Tuesday, December 5, 2017

Goro-Goro: Monolog Visual Butet Kertaredjasa


Seekor celeng (babi hutan) di atas puncak gunungan emas menyambut pengunjung memasuki ruang pameran tunggal seni visual di atas keramik Butet Kertaredjasa di Galeri Nasional. Tak cuma seekor, ada beberapa patung celeng dengan corak yang beragam tampak berbaris mengikuti celeng pemimpinnya. Sebagai simbol keserakahan, celeng-celeng itu kini semakin banyak pengikutnya. Mereka siap merampas apa saja hanya untuk kepuasan diri. Itulah sebagian dari karya seni visual Butet K. yang dipamerkan di Galeri Nasional 1-13 Desember 2017.

Selain celeng, wajah-wajah semi realis hampir memenuhi sebagian ruang pameran. Ada wajah politikus berkampanye. Ada pula wajah Sang Budha yang teduh namun terlihat sedih di matanya. Atau wajah-wajah manusia dengan kelucuan, kedunguan, kegembiraan dan kesedihannya. Butet K. berhasil menggambarkan watak dan karakter manusia dalam wajah di atas keramik.
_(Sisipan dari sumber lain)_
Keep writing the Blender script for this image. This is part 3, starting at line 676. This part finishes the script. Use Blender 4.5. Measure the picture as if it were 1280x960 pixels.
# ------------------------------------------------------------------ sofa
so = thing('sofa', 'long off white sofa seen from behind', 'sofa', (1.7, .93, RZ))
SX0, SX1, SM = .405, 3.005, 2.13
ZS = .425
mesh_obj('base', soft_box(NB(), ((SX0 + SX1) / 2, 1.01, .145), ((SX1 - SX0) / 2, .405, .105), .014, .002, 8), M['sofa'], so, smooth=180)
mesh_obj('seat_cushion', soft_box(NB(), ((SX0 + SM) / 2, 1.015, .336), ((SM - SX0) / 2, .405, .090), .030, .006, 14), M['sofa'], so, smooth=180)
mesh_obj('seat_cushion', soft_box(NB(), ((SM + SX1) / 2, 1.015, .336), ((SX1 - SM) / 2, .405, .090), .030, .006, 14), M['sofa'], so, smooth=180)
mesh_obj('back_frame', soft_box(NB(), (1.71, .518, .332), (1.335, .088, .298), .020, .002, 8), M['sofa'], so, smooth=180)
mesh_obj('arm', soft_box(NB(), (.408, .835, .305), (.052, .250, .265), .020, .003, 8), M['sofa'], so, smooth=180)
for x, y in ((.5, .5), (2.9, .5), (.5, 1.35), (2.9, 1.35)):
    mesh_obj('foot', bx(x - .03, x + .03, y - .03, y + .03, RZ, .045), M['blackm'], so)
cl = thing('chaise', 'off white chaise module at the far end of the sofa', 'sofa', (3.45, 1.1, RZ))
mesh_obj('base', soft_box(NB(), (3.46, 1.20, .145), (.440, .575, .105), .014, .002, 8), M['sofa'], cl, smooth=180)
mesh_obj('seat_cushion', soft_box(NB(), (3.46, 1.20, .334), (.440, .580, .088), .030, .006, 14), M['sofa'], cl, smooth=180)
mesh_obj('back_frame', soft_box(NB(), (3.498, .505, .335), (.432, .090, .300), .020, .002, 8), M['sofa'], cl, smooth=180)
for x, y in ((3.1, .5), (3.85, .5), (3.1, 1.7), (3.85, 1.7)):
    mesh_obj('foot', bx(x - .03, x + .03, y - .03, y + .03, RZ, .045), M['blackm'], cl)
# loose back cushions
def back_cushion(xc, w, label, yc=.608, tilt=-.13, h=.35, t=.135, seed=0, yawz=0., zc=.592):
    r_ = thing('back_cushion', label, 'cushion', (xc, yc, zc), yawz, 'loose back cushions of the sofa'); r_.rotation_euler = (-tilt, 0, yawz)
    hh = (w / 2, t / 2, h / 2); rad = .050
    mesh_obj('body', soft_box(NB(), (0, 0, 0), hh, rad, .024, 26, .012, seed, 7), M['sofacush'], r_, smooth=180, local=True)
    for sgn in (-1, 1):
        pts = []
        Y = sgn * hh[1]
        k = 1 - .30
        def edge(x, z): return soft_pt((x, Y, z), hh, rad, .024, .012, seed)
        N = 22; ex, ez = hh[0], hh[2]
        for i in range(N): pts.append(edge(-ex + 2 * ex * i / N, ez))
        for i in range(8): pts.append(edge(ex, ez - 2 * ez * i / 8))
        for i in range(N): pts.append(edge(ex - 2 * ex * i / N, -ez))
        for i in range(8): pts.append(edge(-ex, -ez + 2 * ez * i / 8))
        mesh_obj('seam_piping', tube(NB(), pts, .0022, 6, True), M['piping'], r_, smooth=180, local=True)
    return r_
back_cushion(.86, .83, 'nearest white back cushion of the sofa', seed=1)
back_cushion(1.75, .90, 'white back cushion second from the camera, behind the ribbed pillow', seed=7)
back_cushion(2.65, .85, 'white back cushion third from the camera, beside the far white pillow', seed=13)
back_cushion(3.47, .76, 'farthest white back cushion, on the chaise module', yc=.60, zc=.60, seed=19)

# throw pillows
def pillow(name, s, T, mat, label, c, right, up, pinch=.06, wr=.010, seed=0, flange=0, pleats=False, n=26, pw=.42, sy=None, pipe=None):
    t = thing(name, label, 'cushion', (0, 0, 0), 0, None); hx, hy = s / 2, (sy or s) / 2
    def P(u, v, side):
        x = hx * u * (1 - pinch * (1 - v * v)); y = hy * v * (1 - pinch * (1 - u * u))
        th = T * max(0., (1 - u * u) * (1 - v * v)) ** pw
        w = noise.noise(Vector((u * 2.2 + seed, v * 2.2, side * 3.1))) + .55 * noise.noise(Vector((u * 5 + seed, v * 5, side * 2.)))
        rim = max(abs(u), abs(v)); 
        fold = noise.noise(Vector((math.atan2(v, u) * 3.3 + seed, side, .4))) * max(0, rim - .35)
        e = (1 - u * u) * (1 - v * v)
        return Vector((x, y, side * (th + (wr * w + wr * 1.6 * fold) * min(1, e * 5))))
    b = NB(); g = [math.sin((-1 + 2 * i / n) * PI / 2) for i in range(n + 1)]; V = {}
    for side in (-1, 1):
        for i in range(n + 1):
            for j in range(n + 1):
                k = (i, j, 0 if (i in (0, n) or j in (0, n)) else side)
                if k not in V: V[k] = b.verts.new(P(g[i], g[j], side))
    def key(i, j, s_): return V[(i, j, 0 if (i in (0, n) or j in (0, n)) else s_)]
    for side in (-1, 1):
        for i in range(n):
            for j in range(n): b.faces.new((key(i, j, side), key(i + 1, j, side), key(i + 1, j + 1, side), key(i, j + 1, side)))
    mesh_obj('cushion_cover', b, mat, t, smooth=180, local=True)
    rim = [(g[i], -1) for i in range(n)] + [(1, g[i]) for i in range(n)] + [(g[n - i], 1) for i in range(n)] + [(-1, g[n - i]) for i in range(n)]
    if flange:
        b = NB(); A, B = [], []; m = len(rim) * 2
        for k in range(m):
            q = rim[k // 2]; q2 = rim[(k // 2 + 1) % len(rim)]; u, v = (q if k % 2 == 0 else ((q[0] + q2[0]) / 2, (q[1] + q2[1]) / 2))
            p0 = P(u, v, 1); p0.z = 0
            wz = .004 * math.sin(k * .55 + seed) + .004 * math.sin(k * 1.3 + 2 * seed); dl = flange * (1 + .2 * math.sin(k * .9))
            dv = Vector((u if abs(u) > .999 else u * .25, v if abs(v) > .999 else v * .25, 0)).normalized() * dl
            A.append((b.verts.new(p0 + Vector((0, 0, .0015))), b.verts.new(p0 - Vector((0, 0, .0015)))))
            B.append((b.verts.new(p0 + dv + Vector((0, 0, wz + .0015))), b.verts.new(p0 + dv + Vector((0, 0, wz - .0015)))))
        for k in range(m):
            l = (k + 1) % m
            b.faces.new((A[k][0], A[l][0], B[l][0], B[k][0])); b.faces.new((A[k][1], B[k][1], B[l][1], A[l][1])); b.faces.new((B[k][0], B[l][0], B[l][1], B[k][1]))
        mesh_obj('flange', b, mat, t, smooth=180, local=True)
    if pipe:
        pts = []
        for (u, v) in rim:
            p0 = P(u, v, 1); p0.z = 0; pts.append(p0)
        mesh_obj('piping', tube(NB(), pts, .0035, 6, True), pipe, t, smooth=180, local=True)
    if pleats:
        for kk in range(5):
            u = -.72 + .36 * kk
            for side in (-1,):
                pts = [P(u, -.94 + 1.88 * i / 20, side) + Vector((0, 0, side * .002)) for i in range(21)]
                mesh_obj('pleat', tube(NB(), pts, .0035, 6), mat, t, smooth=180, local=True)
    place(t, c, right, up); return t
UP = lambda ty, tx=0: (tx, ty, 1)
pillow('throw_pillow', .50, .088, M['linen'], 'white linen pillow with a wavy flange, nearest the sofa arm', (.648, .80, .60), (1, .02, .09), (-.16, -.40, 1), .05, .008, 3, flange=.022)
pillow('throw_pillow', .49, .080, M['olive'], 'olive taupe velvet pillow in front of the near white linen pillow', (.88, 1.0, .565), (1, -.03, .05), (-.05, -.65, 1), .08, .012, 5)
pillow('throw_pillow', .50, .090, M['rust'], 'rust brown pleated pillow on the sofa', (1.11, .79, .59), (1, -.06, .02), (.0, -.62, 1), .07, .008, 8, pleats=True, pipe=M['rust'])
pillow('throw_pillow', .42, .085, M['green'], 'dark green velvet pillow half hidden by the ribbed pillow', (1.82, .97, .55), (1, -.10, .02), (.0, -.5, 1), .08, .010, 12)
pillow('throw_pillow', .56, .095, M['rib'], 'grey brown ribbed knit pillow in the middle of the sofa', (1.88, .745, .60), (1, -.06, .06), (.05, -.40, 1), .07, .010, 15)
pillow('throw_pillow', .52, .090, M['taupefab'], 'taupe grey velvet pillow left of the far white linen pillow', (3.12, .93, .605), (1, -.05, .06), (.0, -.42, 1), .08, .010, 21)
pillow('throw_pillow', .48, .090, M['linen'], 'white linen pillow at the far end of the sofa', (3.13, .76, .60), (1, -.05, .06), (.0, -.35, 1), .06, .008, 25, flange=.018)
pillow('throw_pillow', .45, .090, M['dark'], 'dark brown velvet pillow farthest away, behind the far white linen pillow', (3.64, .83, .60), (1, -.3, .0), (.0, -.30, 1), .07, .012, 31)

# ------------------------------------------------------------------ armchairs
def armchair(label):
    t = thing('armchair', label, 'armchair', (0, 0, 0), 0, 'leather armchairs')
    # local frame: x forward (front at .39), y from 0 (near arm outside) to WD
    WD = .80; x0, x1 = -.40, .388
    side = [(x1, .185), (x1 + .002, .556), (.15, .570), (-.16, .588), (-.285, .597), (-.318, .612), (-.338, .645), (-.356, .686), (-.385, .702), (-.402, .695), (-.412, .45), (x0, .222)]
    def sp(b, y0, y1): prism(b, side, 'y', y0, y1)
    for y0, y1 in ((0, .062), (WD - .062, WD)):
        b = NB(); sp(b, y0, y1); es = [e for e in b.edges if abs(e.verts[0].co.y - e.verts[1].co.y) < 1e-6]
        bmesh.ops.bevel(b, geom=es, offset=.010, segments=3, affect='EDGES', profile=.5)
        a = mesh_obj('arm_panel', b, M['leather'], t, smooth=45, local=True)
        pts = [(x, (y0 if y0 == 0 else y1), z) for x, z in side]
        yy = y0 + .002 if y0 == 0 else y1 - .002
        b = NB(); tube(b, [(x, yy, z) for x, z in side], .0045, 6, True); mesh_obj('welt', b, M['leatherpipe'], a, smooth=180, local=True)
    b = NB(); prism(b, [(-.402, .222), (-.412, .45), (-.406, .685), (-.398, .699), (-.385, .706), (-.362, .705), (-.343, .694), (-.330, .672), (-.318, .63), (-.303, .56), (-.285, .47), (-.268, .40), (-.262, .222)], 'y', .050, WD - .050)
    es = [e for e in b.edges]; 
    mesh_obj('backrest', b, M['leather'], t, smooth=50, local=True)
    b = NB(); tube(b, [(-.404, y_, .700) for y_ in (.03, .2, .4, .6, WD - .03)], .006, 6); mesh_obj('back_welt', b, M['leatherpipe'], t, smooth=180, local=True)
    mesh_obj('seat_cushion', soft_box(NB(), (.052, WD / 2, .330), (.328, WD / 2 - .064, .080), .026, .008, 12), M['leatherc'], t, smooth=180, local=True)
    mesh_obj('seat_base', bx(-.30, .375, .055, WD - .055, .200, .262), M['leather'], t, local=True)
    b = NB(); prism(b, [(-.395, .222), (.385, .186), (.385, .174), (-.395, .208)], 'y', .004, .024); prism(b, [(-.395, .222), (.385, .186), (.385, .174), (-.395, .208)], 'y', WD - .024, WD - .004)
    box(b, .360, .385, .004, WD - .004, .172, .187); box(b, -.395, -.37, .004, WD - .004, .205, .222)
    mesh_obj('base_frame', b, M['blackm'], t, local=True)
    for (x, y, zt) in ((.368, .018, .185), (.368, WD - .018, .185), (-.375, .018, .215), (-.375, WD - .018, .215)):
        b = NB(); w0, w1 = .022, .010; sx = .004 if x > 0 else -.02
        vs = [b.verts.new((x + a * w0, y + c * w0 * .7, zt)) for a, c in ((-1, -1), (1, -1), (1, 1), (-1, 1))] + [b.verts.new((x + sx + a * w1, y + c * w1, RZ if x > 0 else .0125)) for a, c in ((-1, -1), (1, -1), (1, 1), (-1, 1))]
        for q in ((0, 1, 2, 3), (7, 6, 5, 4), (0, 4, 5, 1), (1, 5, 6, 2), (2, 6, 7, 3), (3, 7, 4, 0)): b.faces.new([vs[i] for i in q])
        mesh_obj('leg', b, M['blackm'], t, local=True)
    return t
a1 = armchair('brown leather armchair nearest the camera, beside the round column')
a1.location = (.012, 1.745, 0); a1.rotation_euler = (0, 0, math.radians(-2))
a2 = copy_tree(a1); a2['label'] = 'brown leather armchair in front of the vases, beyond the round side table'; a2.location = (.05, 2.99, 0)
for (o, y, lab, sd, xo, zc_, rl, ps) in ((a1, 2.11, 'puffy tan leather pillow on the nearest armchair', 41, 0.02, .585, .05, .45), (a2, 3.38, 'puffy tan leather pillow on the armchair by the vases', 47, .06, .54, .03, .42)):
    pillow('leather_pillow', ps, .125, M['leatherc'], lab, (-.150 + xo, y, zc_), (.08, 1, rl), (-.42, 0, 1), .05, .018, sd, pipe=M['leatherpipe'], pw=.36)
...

Butet Kertaredjasa banyak dikenal sebagai seorang seniman pertunjukkan. Bermain teater dan monolog, hingga menyutradarainya. Hakim Sarmin, berbagai judul seri Indonesia Kita, Sentilan Sentilun, Jazz Gunung, dan masih banyak lagi karyanya di seni pertunjukkan. Namun demikian, seni rupa adalah mulanya. Maka lewat pameran seni visual ini, ia seperti dilahirkan kembali pada awal keasyikannya di dunia seni. Dengan kematangannya berpentas, menyutradarai dan menulis, ia membuat hasil karya visualnya kali ini sebagai bentuk refleksinya yang mendalam terhadap hidup dan lingukannya. Layaknya ia menyisipkan kritik sosial di setiap pertunjukkannya, karya seni visual inipun adalah bentuk respons, kritik bahkan gugatan pada politik, sosial, seni budaya, agama, seks, dan lain sebagainya.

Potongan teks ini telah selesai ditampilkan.